Differentiated Instruction
A flipped class facilitates differentiated instruction (flexible groupings, scaffolded content, diverse instruction). This can be difficult to accomplish in group settings. Flipped lessons enable instruction to be responsive to each student’s readiness, learning style and prior knowledge. This approach shifts the teacher’s role to a facilitator in the students acquisition of knowledge as opposed to the traditional classroom setting where the teacher is the disseminator of information.

Self-Paced Work
Flipped learning allows for self-paced work. The student who needs more time to achieve mastery doesn’t get left behind and the student who masters the same concept quickly is able to move on. As a result, both learners reach their individualized potential, and many times, student behavior in class improves as each child is more engaged.. No one is idly sitting in class.

Individualized
Flipped moves the entry level instruction to outside of the classroom, into a personalized environment at home, whether it be bouncing on an exercise ball, lying on their bed or sitting at a desk. The self-paced video instruction allows the student to experience the “power of the pause” empowering the learner to control the rate at which the lesson is delivered. To be able to “interrupt” the lesson if the student is confused, and “rewind” to hear the content again, is an incredibly empowering tool.

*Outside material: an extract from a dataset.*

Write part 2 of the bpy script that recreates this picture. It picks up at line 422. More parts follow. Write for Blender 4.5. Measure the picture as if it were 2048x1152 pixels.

Increased Student Engagement
The flipped classroom raises student engagement and collaboration. With the introductory instruction accomplished prior to class time, in-class activities allow for greater depth of topics, activity learning, group work, and practice problems. Students engage in peer learning, sharing their knowledge with each other. Teachers are easily able to identify gaps in understanding, errors in thinking, or mis-concepts in application as well as be more available for one-on-one instruction.